### Stored entries:
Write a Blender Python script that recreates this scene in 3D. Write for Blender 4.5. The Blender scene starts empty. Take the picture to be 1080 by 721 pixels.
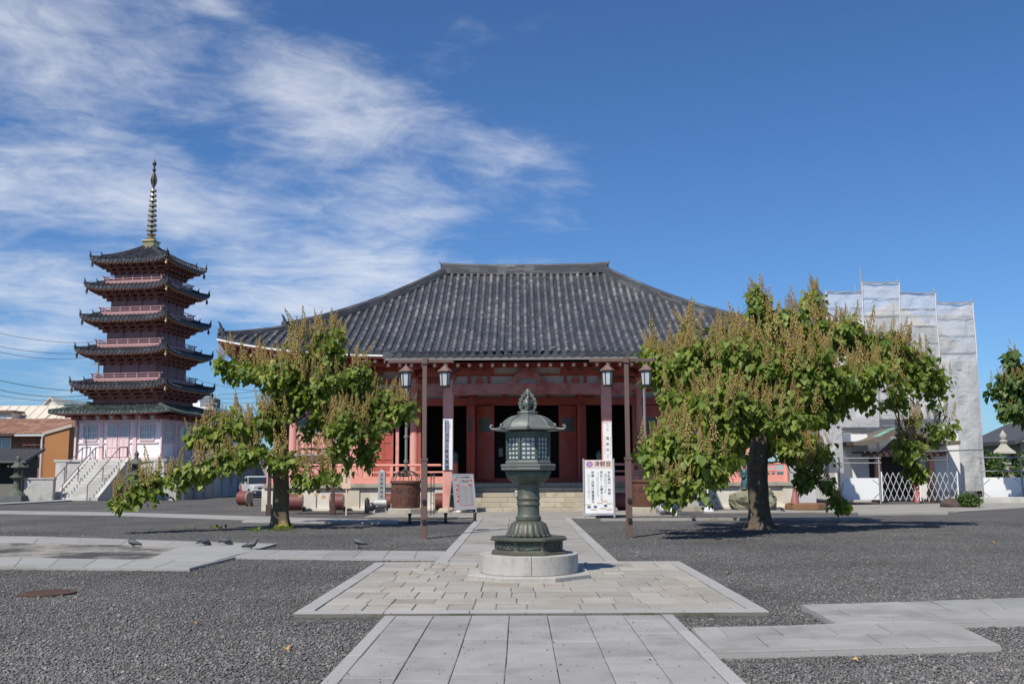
import bpy, bmesh, math, random
import numpy as np
from mathutils import Vector, Matrix
random.seed(7); RNG = np.random.default_rng(7)
S = bpy.context.scene
COL = S.collection
PI = math.pi
rad = math.radians

# ------------------------------------------------------------------ camera
EYE = 1.6
FOC, CX, CY = 1050.0, 540.0, 360.5
PITCH, YAW, ROLL = math.atan(137.5/1050), 0.0076, 0.005
_cy, _sy = math.cos(YAW), math.sin(YAW)
FWD = Vector((-_sy*math.cos(PITCH), _cy*math.cos(PITCH), math.sin(PITCH)))
_rt = Vector((_cy, _sy, 0)); _up = _rt.cross(FWD)
RGT = _rt*math.cos(ROLL) - _up*math.sin(ROLL)
UPV = _up*math.cos(ROLL) + _rt*math.sin(ROLL)
cam = bpy.data.cameras.new('camera'); cam_o = bpy.data.objects.new('camera', cam); COL.objects.link(cam_o)
mw = Matrix.Identity(4)
for i in range(3):
    mw[i][0] = RGT[i]; mw[i][1] = UPV[i]; mw[i][2] = -FWD[i]
mw.translation = Vector((0, 0, EYE)); cam_o.matrix_world = mw
cam.sensor_width = 36; cam.lens = 35; cam.clip_end = 3000; cam.clip_start = .1
S.camera = cam_o
def ray(px, py): return FWD + RGT*((px-CX)/FOC) + UPV*((CY-py)/FOC)
def gp(px, py, z=0.0):
    d = ray(px, py); t = (z-EYE)/d.z
    return (d.x*t, d.y*t)
def at(px, py, Y):
    d = ray(px, py); t = Y/d.y
    return Vector((d.x*t, Y, EYE+d.z*t))

# ------------------------------------------------------------------ world, sun, exposure
SUN_AZ, SUN_EL = rad(31), rad(49)        # light travels towards +y, 31 degrees to the right
S.render.engine = 'CYCLES'
S.view_settings.view_transform = 'Standard'; S.view_settings.look = 'None'
S.view_settings.exposure = 0.12; S.view_settings.gamma = 1.0; S.view_settings.use_curve_mapping = False
try:
    S.cycles.use_denoising = True; S.cycles.max_bounces = 8; S.cycles.transparent_max_bounces = 12
except Exception: pass
sun = bpy.data.lights.new('sun', 'SUN'); sun.energy = 4.7; sun.angle = rad(.53); sun.color = (1, .94, .84)
sun_o = bpy.data.objects.new('sun', sun); COL.objects.link(sun_o)
sd = Vector((math.sin(SUN_AZ)*math.cos(SUN_EL), math.cos(SUN_AZ)*math.cos(SUN_EL), -math.sin(SUN_EL)))
sun_o.rotation_euler = sd.to_track_quat('-Z', 'Y').to_euler(); sun_o.location = (-20, -30, 40)

class X:
    """a socket with arithmetic, for short node graphs"""
    def __init__(s, nt, sock): s.nt, s.s = nt, sock
    def _m(s, op, *a, clamp=False):
        n = s.nt.nodes.new('ShaderNodeMath'); n.operation = op; n.use_clamp = clamp
        for i, v in enumerate((s,)+a):
            if isinstance(v, X): s.nt.links.new(v.s, n.inputs[i])
            else: n.inputs[i].default_value = v
        return X(s.nt, n.outputs[0])
    def __add__(s, o): return s._m('ADD', o)
    def __radd__(s, o): return s._m('ADD', o)
    def __sub__(s, o): return s._m('SUBTRACT', o)
    def __rsub__(s, o): return (s*-1)+o
    def __mul__(s, o): return s._m('MULTIPLY', o)
    def __rmul__(s, o): return s._m('MULTIPLY', o)
    def __truediv__(s, o): return s._m('DIVIDE', o)
    def pw(s, o): return s._m('POWER', o)
    def mx(s, o): return s._m('MAXIMUM', o)
    def mn(s, o): return s._m('MINIMUM', o)
    def exp(s): return s._m('EXPONENT')
    def flr(s): return s._m('FLOOR')
    def smooth(s, a, b, lo=0.0, hi=1.0):
        n = s.nt.nodes.new('ShaderNodeMapRange'); n.interpolation_type = 'SMOOTHSTEP'
        s.nt.links.new(s.s, n.inputs[0]); n.inputs[1].default_value = a; n.inputs[2].default_value = b
        n.inputs[3].default_value = lo; n.inputs[4].default_value = hi
        return X(s.nt, n.outputs[0])
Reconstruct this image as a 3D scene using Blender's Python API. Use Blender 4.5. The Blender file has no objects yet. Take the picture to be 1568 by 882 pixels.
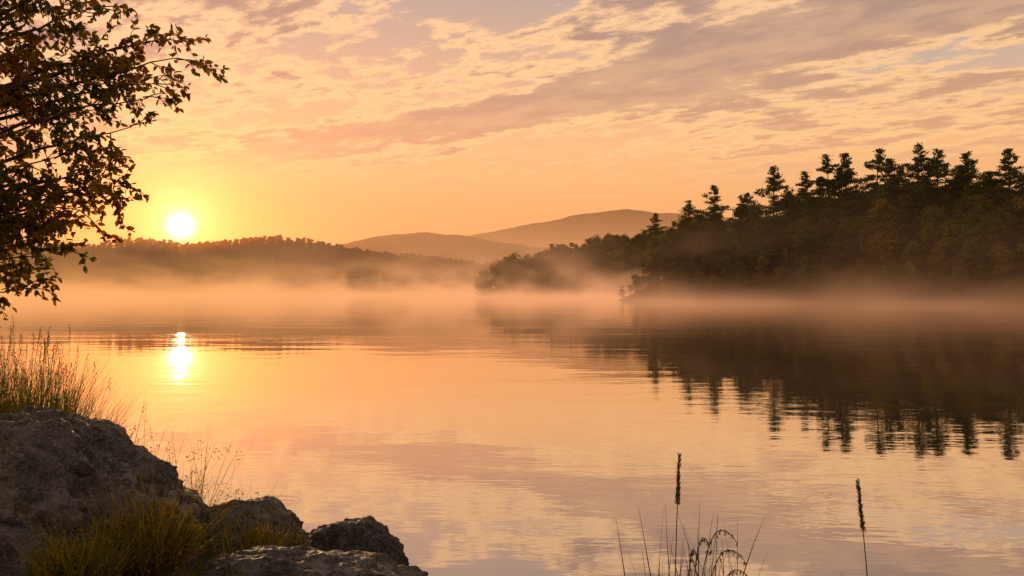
import bpy, math, random
import numpy as np
from mathutils import Vector, Matrix
random.seed(7); rng=np.random.default_rng(7)
scene=bpy.context.scene
COL=scene.collection
SUN_AZ=math.radians(-22.6); SUN_EL=math.radians(4.35)
SUN=Vector((math.sin(SUN_AZ)*math.cos(SUN_EL), math.cos(SUN_AZ)*math.cos(SUN_EL), math.sin(SUN_EL)))

# ---------------------------------------------------------------- helpers
def _hash(ix,iy,s):
    v=np.sin(ix*127.1+iy*311.7+s*74.7)*43758.5453
    return v-np.floor(v)
def vnoise(x,y,s=0):
    x=np.asarray(x,float); y=np.asarray(y,float)
    ix=np.floor(x); iy=np.floor(y); fx=x-ix; fy=y-iy
    fx=fx*fx*(3-2*fx); fy=fy*fy*(3-2*fy)
    a=_hash(ix,iy,s); b=_hash(ix+1,iy,s); c=_hash(ix,iy+1,s); d=_hash(ix+1,iy+1,s)
    return (a*(1-fx)+b*fx)*(1-fy)+(c*(1-fx)+d*fx)*fy
def fbm(x,y,s=0,o=4):
    t=0;a=.5
    for i in range(o):
        t=t+a*vnoise(np.asarray(x)*2**i,np.asarray(y)*2**i,s+i*3); a*=.5
    return t
def sdist(poly,x,y):
    x=np.asarray(x,float); y=np.asarray(y,float)
    d=np.full(x.shape,1e18); ins=np.zeros(x.shape,bool)
    n=len(poly)
    for i in range(n):
        ax,ay=poly[i]; bx,by=poly[(i+1)%n]
        ex,ey=bx-ax,by-ay
        t=np.clip(((x-ax)*ex+(y-ay)*ey)/(ex*ex+ey*ey),0,1)
        d=np.minimum(d,(x-ax-t*ex)**2+(y-ay-t*ey)**2)
        if ay!=by:
            c=((ay>y)!=(by>y))&(x<(bx-ax)*(y-ay)/(by-ay)+ax)
            ins^=c
    return np.where(ins,1,-1)*np.sqrt(d)
def new_mesh(name,verts,faces,mat=None,smooth=False,parent=None,edges=()):
    me=bpy.data.meshes.new(name); me.from_pydata(verts,edges,faces); me.update()
    if smooth: me.polygons.foreach_set('use_smooth',[True]*len(me.polygons))
    ob=bpy.data.objects.new(name,me); COL.objects.link(ob)
    if mat: me.materials.append(mat)
    if parent: ob.parent=parent
    return ob
def nd(nt,typ,**kw):
    n=nt.nodes.new(typ)
    for k,v in kw.items(): setattr(n,k,v)
    return n
def mth(nt,op,a,b=None,c=None,clamp=False):
    n=nt.nodes.new('ShaderNodeMath'); n.operation=op; n.use_clamp=clamp
    for i,v in enumerate((a,b,c)):
        if v is None: continue
        if isinstance(v,(int,float)): n.inputs[i].default_value=v
        else: nt.links.new(v,n.inputs[i])
    return n.outputs[0]
def mrange(nt,v,a,b,c=0,d=1,smooth=True):
    n=nt.nodes.new('ShaderNodeMapRange'); n.interpolation_type='SMOOTHSTEP' if smooth else 'LINEAR'
    nt.links.new(v,n.inputs[0])
    for i,q in enumerate((a,b,c,d)): n.inputs[i+1].default_value=q
    return n.outputs[0]
def mixc(nt,f,a,b,bt='MIX'):
    n=nt.nodes.new('ShaderNodeMix'); n.data_type='RGBA'; n.blend_type=bt
    for idx,v in ((0,f),(6,a),(7,b)):
        if isinstance(v,(int,float)): n.inputs[idx].default_value=v
        elif isinstance(v,tuple): n.inputs[idx].default_value=(*v,1)
        else: nt.links.new(v,n.inputs[idx])
    return n.outputs[2]
def noise(nt,vec,scale,detail=3,rough=.5,dist=0):
    n=nt.nodes.new('ShaderNodeTexNoise'); n.inputs['Scale'].default_value=scale
    n.inputs['Detail'].default_value=detail; n.inputs['Roughness'].default_value=rough
    n.inputs['Distortion'].default_value=dist
    if vec is not None: nt.links.new(vec,n.inputs['Vector'])
    return n.outputs['Fac']
def noise_color(nt,vec,scale):
    n=nt.nodes.new('ShaderNodeTexNoise'); n.inputs['Scale'].default_value=scale; nt.links.new(vec,n.inputs['Vector']); return n.outputs['Color']
def mapping(nt,vec,scale=(1,1,1),rot=(0,0,0),loc=(0,0,0)):
    n=nt.nodes.new('ShaderNodeMapping'); nt.links.new(vec,n.inputs[0])
    n.inputs['Scale'].default_value=scale; n.inputs['Rotation'].default_value=rot; n.inputs['Location'].default_value=loc
    return n.outputs[0]
def ramp(nt,f,stops):
    n=nt.nodes.new('ShaderNodeValToRGB'); e=n.color_ramp.elements
    while len(e)<len(stops): e.new(.5)
    for i,(p,c) in enumerate(stops): e[i].position=p; e[i].color=(*c,1)
    nt.links.new(f,n.inputs[0]); return n.outputs[0]
def new_mat(name):
    m=bpy.data.materials.new(name); m.use_nodes=True; m.node_tree.nodes.clear()
    out=m.node_tree.nodes.new('ShaderNodeOutputMaterial'); return m,m.node_tree,out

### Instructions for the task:
Filter the listing above by the word "this"; copy each line that passes.

### Correct answer:
Write a Blender Python script that recreates this scene in 3D. Write for Blender 4.5. The Blender scene starts empty. Take the picture to be 1080 by 721 pixels.
Reconstruct this image as a 3D scene using Blender's Python API. Use Blender 4.5. The Blender file has no objects yet. Take the picture to be 1568 by 882 pixels.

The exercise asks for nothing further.